Frequently Asked Questions
What does tempo mean in chess?
Tempo means a single move, and it is used to describe the timing advantage gained or lost during a game. If you make a move that develops a piece and also attacks something, forcing your opponent to spend their turn reacting rather than developing, you have "gained a tempo" — you are effectively one move ahead in the race to get your pieces out and your king safe. Losing a tempo is the opposite: wasting a move, often by shuffling a piece back and forth, that gives your opponent a free move to catch up or improve their position.
Why is gaining tempo important in the opening?
The opening is a race to develop pieces, control the center, and get the king castled before the opponent can launch an attack. Every tempo you gain is effectively a free extra move in that race — it lets you develop faster, seize more central squares, or start an attack before your opponent is ready. This is why gambits that sacrifice a pawn for development speed can work: a two- or three-tempo lead in development is often worth more early on than being a pawn ahead.
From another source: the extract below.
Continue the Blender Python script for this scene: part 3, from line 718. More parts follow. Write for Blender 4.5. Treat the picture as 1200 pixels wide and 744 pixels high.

Is losing a tempo always bad?
Not always — sometimes a "wasted" move is actually a useful waiting move, especially in endgames where zugzwang matters, or a prophylactic move that prevents a future problem. The issue is losing tempo for no purpose, such as moving a piece twice in the opening because of a miscalculation, or retreating a piece under attack without gaining anything in return. Judge tempo loss by whether the move served a real plan, not just by whether a piece moved more than once.